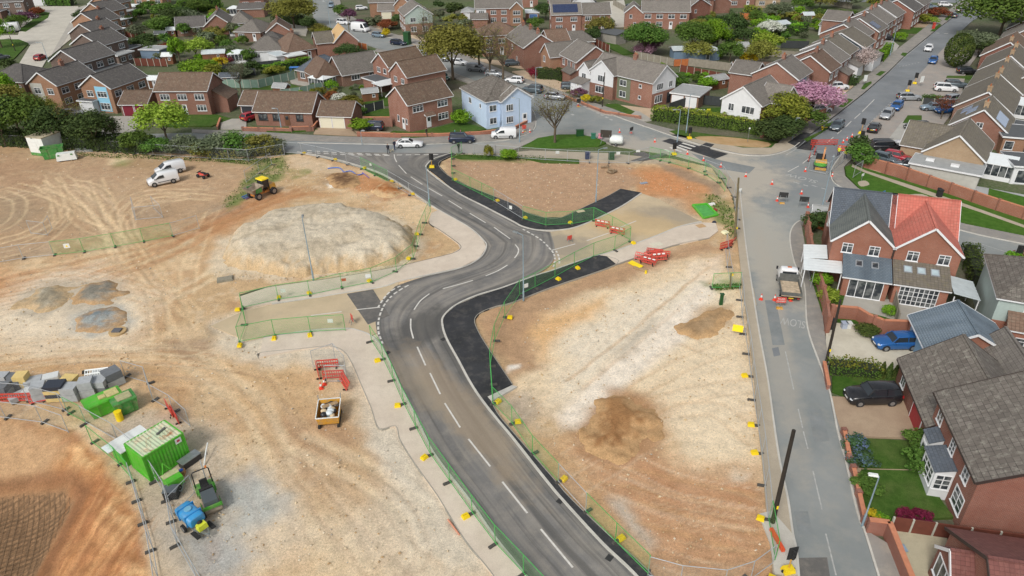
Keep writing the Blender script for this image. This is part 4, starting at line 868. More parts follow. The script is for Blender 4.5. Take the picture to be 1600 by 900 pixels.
  if typ=='hip':
   h=min(x1-x0,y1-y0)/2*.8;p=(cx-.3,cy,top);q=(cx+.3,cy,top);r_.add([A,B,D,E,p,q],[(0,1,5,4),(1,2,5),(2,3,4,5),(3,0,4)])
   for a_,b_ in((A,p),(B,q),(D,q),(E,p),(p,q)):r_.beam(a_,b_,.08,.08)
  else:
   r_.add([A,B,(x1+.1,y1,top),(x0-.1,y1,top)],[(0,1,2,3)]);
   for i in range(n+1):
    x=x0+(x1-x0)*i/n;r_.beam((x,y0-.1,z+.12),(x,y1,top+.02),.06,.06)
  r_.build('glass_roof',ROOF['whitesheet'],o);return s
def simple(label,O,z,a,w_,d_,e,r,typ='x',wall='red',roof='grey',name='house',cat='house',faces='flr',ch=(),group=None,win=True,oh=.28,**k):
 h=House(name,label,O,a,z,cat,group);h.block(0,0,w_,d_,e,r,typ,wall,roof,oh,**{q:v for q,v in k.items()if q in('hipf','fascia')});h.gab=(e,r)
 if win:h.auto(faces,fm=k.get('fm'),doors=k.get('doors',True),storeys=k.get('storeys'),gable=k.get('gable',''))
 for c in ch:h.chimney(c[0],c[1],r-.1 if len(c)<3 else c[2])
 return h
def O_(px,py,z):return P(px,py,z)
simple('red brick house with brown roof and white windows beside the maroon garages',(252,180),0,-3,10.3,7.6,4.9,7.3,'x','red','redbrown','brick_house').block(10.3,2.2,13.0,7.2,2.6,4.3,'mr','red','redbrown')
h=House('double_garage','brick double garage with two maroon doors and brown roof',(192,181),-3,0,'garage');h.block(0,0,5.4,6.5,2.35,4.1,'x','brown','redbrown');h.garage('f',1.5,2.1,2,'maroon');h.garage('f',3.95,2.1,2,'maroon')
h=simple('orange brick house with light blue panels down its gable front',(138,173),0,-16,7.2,10,5.0,7.3,'y','orange','dark','brick_house',faces='r')
h.win('f',1.9,3.0,1.5,1.2,2,2);h.win('f',1.7,.8,1.6,1.2,2,2);h.panel('f',3.3,6.2,.2,5.1,'skyblue');h.win('f',4.8,3.0,2.3,1.2,3,2,proud=.03);h.win('f',4.8,.5,2.3,1.4,3,2,proud=.03);h.block(-.2,-1.4,3.1,0,2.4,2.5,'flat','white','darkfelt')
h=simple('orange brick house with pale panel gable behind the hedge trees',(57,168),0,-16,7.2,10,5.0,7.3,'y','orange','dark','brick_house',faces='r');h.panel('f',.4,3.4,.2,5.1,'palegrey');h.win('f',5.2,3.0,1.5,1.2,2,2);h.win('f',2,3,1.6,1.2,2,2,proud=.03);h.chimney(3.6,6,7.2)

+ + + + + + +

Stated problem: Without the images, write out each line of the data verbatim.

Response to the task:
Keep writing the Blender script for this image. This is part 4, starting at line 868. More parts follow. The script is for Blender 4.5. Take the picture to be 1600 by 900 pixels.
  if typ=='hip':
   h=min(x1-x0,y1-y0)/2*.8;p=(cx-.3,cy,top);q=(cx+.3,cy,top);r_.add([A,B,D,E,p,q],[(0,1,5,4),(1,2,5),(2,3,4,5),(3,0,4)])
   for a_,b_ in((A,p),(B,q),(D,q),(E,p),(p,q)):r_.beam(a_,b_,.08,.08)
  else:
   r_.add([A,B,(x1+.1,y1,top),(x0-.1,y1,top)],[(0,1,2,3)]);
   for i in range(n+1):
    x=x0+(x1-x0)*i/n;r_.beam((x,y0-.1,z+.12),(x,y1,top+.02),.06,.06)
  r_.build('glass_roof',ROOF['whitesheet'],o);return s
def simple(label,O,z,a,w_,d_,e,r,typ='x',wall='red',roof='grey',name='house',cat='house',faces='flr',ch=(),group=None,win=True,oh=.28,**k):
 h=House(name,label,O,a,z,cat,group);h.block(0,0,w_,d_,e,r,typ,wall,roof,oh,**{q:v for q,v in k.items()if q in('hipf','fascia')});h.gab=(e,r)
 if win:h.auto(faces,fm=k.get('fm'),doors=k.get('doors',True),storeys=k.get('storeys'),gable=k.get('gable',''))
 for c in ch:h.chimney(c[0],c[1],r-.1 if len(c)<3 else c[2])
 return h
def O_(px,py,z):return P(px,py,z)
simple('red brick house with brown roof and white windows beside the maroon garages',(252,180),0,-3,10.3,7.6,4.9,7.3,'x','red','redbrown','brick_house').block(10.3,2.2,13.0,7.2,2.6,4.3,'mr','red','redbrown')
h=House('double_garage','brick double garage with two maroon doors and brown roof',(192,181),-3,0,'garage');h.block(0,0,5.4,6.5,2.35,4.1,'x','brown','redbrown');h.garage('f',1.5,2.1,2,'maroon');h.garage('f',3.95,2.1,2,'maroon')
h=simple('orange brick house with light blue panels down its gable front',(138,173),0,-16,7.2,10,5.0,7.3,'y','orange','dark','brick_house',faces='r')
h.win('f',1.9,3.0,1.5,1.2,2,2);h.win('f',1.7,.8,1.6,1.2,2,2);h.panel('f',3.3,6.2,.2,5.1,'skyblue');h.win('f',4.8,3.0,2.3,1.2,3,2,proud=.03);h.win('f',4.8,.5,2.3,1.4,3,2,proud=.03);h.block(-.2,-1.4,3.1,0,2.4,2.5,'flat','white','darkfelt')
h=simple('orange brick house with pale panel gable behind the hedge trees',(57,168),0,-16,7.2,10,5.0,7.3,'y','orange','dark','brick_house',faces='r');h.panel('f',.4,3.4,.2,5.1,'palegrey');h.win('f',5.2,3.0,1.5,1.2,2,2);h.win('f',2,3,1.6,1.2,2,2,proud=.03);h.chimney(3.6,6,7.2)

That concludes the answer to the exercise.